Au centre du récit, Claire. Née dans les années 60, parents qui se détestent, mère acariâtre, dominatrice, père effacé, les deux ne s’apprécient pas (couple Simenonien, cf. : « Le chat » par exemple, pour le côté passif familial se référer aux « Sœurs Lacroix »). Pour le père la mère est une folle, pour la mère le père est un raté issu d’une famille de collabos, de droite. De plus les parents de papa Meunier (qui a fait l’Indochine) avaient divorcé et le père s’était remarié avec une allemande mère d’une fille, en pleine fin de deuxième guerre mondiale, la trahison suprême. Raison de plus pour madame Meunier de haïr son mari mais aussi tous ses ascendants.

Et puis il y a la famille Coquillaud avec laquelle les Meunier partaient chaque année en vacances avant le divorce de monsieur Coquillaud qui était par ailleurs devenu le patron de madame Gisèle Meunier. Pour elle il a représenté Dieu sur terre, plus que de l’estime, c’était une admiration, une adoration. Claire finit quand même par se poser la question : ne serait-elle pas la fille de ce diable de Coquillaud ? Ils paraissent amants avec sa mère, se cachent à peine.

Claire continue son parcours de vie. Elle rencontre Nicolas, un petit juif mal à l’aise, il paraît un double de KAFKA. Ils se marient, trois filles viendront égayer le morne ménage. Nicolas n’aime pas Claire, il ressent tout au mieux de la tendresse, de l’estime. Quant à Claire, c’est la pitié qui l’a poussée vers Nicolas, ce type chétif sans aspérités, qui semble se demander ce qu’il fout sur terre tant il n’y prend aucun plaisir.

Il va y avoir la mort de Ludovic, le frère de Claire, immense choc émotionnel, traumatisme à long terme, vu comme l’anéantissement du vrai complice, du confesseur, du vrai amour.

Un roman à facture et écriture classiques.
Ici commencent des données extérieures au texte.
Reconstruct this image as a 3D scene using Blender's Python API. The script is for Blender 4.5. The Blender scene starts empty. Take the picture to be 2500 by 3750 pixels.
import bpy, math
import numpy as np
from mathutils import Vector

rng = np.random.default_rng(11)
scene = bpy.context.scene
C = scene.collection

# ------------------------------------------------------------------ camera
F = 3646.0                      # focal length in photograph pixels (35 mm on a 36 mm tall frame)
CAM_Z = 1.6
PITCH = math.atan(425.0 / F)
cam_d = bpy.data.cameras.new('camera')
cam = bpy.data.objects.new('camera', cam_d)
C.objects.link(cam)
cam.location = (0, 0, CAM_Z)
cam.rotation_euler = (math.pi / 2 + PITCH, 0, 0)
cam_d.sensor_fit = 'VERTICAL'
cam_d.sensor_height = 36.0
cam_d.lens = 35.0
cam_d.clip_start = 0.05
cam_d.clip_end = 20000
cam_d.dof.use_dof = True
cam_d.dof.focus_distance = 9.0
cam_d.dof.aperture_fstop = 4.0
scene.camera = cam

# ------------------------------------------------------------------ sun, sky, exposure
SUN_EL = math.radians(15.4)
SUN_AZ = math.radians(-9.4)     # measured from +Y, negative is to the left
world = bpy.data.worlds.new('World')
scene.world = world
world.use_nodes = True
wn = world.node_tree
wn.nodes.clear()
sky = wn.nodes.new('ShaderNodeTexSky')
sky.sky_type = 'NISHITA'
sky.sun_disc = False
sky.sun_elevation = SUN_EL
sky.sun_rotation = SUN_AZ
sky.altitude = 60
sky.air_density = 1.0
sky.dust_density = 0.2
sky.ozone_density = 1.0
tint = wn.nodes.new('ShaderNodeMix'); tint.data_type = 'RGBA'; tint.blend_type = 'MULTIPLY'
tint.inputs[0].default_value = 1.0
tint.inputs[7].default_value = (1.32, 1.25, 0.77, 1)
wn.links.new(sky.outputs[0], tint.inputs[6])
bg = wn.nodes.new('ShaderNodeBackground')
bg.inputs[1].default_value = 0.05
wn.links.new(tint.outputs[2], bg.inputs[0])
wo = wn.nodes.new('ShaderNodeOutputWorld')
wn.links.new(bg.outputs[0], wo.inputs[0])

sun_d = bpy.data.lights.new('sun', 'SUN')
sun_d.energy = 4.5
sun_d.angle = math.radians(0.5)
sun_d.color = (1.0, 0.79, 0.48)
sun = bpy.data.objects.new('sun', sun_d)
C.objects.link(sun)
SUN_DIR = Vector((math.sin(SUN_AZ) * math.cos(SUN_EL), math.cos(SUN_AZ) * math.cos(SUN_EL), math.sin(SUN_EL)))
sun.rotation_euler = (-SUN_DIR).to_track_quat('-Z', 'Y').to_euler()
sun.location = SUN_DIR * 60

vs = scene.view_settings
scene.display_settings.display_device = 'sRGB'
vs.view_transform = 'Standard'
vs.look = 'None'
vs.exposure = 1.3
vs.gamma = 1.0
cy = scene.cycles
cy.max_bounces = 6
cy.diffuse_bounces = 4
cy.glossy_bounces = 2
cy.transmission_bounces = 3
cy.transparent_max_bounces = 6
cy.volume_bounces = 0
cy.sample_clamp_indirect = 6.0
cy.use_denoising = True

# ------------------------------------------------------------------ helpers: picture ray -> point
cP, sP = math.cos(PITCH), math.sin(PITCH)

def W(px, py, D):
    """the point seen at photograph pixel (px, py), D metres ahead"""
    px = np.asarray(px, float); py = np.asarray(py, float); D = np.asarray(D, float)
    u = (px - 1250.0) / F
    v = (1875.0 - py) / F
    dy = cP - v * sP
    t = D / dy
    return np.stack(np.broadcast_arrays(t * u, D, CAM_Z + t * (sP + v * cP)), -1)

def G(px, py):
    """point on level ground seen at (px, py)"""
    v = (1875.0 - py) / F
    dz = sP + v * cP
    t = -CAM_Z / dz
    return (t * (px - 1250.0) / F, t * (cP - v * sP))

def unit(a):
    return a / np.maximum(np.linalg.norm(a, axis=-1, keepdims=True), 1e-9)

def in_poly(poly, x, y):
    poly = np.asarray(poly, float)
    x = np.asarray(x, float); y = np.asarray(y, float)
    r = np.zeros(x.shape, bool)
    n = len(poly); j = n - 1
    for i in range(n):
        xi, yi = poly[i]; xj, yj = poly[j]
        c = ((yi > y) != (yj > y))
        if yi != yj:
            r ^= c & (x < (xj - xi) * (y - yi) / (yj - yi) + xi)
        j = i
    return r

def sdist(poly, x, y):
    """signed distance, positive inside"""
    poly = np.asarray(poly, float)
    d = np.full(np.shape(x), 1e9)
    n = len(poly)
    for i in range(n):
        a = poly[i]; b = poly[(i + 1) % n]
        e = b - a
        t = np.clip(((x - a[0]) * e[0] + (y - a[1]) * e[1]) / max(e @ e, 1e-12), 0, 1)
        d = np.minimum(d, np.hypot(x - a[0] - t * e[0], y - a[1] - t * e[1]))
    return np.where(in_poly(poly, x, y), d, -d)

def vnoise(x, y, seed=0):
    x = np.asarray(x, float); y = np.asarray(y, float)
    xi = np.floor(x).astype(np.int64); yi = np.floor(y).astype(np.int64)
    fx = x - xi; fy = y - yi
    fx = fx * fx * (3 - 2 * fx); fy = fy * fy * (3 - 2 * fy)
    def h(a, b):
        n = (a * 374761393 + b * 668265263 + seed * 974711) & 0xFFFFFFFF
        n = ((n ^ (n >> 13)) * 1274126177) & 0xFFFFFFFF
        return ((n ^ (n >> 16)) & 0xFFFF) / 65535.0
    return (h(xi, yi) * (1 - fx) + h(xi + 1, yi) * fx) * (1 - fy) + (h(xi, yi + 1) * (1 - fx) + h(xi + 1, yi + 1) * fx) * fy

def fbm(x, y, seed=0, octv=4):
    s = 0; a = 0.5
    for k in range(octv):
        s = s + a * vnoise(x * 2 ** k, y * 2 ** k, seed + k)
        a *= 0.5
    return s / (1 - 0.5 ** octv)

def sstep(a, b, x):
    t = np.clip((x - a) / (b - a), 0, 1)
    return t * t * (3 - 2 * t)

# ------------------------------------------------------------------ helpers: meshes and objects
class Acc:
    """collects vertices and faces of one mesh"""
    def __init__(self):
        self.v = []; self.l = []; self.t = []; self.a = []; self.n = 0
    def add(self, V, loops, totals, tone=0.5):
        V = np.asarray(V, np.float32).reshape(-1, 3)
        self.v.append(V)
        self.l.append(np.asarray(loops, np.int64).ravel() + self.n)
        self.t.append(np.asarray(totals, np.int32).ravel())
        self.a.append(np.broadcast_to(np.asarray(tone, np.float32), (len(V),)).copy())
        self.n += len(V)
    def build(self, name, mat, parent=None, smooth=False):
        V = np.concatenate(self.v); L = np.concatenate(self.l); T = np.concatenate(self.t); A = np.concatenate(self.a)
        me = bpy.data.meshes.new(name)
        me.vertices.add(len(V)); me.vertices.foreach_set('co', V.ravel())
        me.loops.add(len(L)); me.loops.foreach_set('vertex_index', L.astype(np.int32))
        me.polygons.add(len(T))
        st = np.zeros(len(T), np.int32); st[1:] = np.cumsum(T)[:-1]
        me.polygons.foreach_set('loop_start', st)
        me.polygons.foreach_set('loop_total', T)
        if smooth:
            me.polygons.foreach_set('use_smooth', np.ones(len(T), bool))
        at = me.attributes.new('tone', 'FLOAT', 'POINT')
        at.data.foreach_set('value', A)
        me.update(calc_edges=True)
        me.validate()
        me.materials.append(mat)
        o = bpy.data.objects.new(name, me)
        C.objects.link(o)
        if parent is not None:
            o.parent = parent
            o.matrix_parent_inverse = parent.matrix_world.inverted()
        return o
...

Mais il est bien difficile de ne pas aller voir plus loin, toujours plus loin, afin de connaître un peu mieux, parfois jusque dans les moindres détails, cette famille Meunier, avec ses côtés lugubres : un couple ne s‘aimant pas, une fille qui préfère largement son père à sa mère, un fils adoré de sa sœur mais atteint d’une tumeur, un ancien patron arrogant, autocentré, la tête à claques de ce roman.

Dès le début Claire part en quête de sa personnalité en recherchant dans son passé. Pourquoi est-elle à ce point focalisée sur les juifs, jusqu’à vouloir tous les sauver (son mariage par exemple) ? Pas à pas, elle va collecter des informations capitales, de plus en plus précises, remontant plus près dans le passé, ce qui va la mener du côté de Poitiers au tout début de l’occupation allemande.

Ce roman assez elliptique est découpé en actes, comme une pièce de théâtre. Ils sont trois et représentent chacun une partie de la vie de Claire : la jeunesse, les questionnements et souffrances, la tentative de reconstruction. C’est bien proportionné, excellemment huilé, on se laisse prendre au jeu sans aucune résistance, et même avec une évidente complicité tant la psychologie des personnages est fouillée. Ce premier roman se lit aisément, nous ramenant sur les routes parfois sinueuses du siècle dernier, le XXe, quand on lisait encore en noir et blanc. L’ambiance est froide (car ?) distanciée, une très bonne surprise que ce « Cadenas sur le cœur » que l’on doit une fois de plus au décidément excellent Quidam Editeur en ce début 2019.